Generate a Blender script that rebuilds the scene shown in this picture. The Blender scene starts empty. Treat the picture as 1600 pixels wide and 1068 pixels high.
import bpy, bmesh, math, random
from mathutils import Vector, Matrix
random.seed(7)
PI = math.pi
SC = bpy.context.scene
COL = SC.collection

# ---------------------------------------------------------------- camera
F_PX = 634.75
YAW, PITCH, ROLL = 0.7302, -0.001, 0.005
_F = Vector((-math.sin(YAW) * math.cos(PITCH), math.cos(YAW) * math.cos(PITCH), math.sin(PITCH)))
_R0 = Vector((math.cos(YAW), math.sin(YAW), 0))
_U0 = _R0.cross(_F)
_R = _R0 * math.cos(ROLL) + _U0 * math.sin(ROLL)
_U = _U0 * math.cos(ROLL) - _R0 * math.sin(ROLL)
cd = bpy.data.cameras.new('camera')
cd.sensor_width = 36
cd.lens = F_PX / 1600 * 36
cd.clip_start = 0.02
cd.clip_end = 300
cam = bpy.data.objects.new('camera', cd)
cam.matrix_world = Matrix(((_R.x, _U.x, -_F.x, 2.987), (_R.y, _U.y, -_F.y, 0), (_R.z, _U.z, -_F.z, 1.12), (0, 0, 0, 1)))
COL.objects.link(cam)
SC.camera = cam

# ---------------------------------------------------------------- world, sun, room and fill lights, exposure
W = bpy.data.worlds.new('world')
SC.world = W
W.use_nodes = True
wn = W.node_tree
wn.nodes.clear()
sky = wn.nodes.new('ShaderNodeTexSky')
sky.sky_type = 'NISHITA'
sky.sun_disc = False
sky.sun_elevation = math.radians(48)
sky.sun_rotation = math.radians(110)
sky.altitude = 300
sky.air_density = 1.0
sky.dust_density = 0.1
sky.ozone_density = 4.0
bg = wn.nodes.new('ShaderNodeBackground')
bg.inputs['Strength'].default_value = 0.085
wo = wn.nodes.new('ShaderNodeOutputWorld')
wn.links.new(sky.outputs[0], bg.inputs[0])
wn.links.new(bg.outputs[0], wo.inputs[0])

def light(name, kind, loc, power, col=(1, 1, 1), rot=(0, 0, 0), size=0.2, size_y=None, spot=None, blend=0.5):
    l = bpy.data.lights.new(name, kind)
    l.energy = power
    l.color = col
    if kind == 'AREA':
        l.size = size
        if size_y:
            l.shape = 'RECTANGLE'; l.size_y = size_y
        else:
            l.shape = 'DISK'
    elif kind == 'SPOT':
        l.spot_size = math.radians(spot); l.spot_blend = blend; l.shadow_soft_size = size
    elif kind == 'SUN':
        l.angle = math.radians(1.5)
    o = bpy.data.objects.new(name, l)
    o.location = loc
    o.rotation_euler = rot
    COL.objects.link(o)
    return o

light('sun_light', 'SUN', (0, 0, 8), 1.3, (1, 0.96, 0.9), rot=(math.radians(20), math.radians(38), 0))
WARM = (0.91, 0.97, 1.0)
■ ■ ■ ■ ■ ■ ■
▶ OBJECTIVE: Write down again the exact lines running from the beginning of the data to the line containing "wn.links.new(bg.outputs[0], wo.inputs[0])", with both ends included.

▶ SOLVED PROBLEM:
Generate a Blender script that rebuilds the scene shown in this picture. The Blender scene starts empty. Treat the picture as 1600 pixels wide and 1068 pixels high.
import bpy, bmesh, math, random
from mathutils import Vector, Matrix
random.seed(7)
PI = math.pi
SC = bpy.context.scene
COL = SC.collection

# ---------------------------------------------------------------- camera
F_PX = 634.75
YAW, PITCH, ROLL = 0.7302, -0.001, 0.005
_F = Vector((-math.sin(YAW) * math.cos(PITCH), math.cos(YAW) * math.cos(PITCH), math.sin(PITCH)))
_R0 = Vector((math.cos(YAW), math.sin(YAW), 0))
_U0 = _R0.cross(_F)
_R = _R0 * math.cos(ROLL) + _U0 * math.sin(ROLL)
_U = _U0 * math.cos(ROLL) - _R0 * math.sin(ROLL)
cd = bpy.data.cameras.new('camera')
cd.sensor_width = 36
cd.lens = F_PX / 1600 * 36
cd.clip_start = 0.02
cd.clip_end = 300
cam = bpy.data.objects.new('camera', cd)
cam.matrix_world = Matrix(((_R.x, _U.x, -_F.x, 2.987), (_R.y, _U.y, -_F.y, 0), (_R.z, _U.z, -_F.z, 1.12), (0, 0, 0, 1)))
COL.objects.link(cam)
SC.camera = cam

# ---------------------------------------------------------------- world, sun, room and fill lights, exposure
W = bpy.data.worlds.new('world')
SC.world = W
W.use_nodes = True
wn = W.node_tree
wn.nodes.clear()
sky = wn.nodes.new('ShaderNodeTexSky')
sky.sky_type = 'NISHITA'
sky.sun_disc = False
sky.sun_elevation = math.radians(48)
sky.sun_rotation = math.radians(110)
sky.altitude = 300
sky.air_density = 1.0
sky.dust_density = 0.1
sky.ozone_density = 4.0
bg = wn.nodes.new('ShaderNodeBackground')
bg.inputs['Strength'].default_value = 0.085
wo = wn.nodes.new('ShaderNodeOutputWorld')
wn.links.new(sky.outputs[0], bg.inputs[0])
wn.links.new(bg.outputs[0], wo.inputs[0])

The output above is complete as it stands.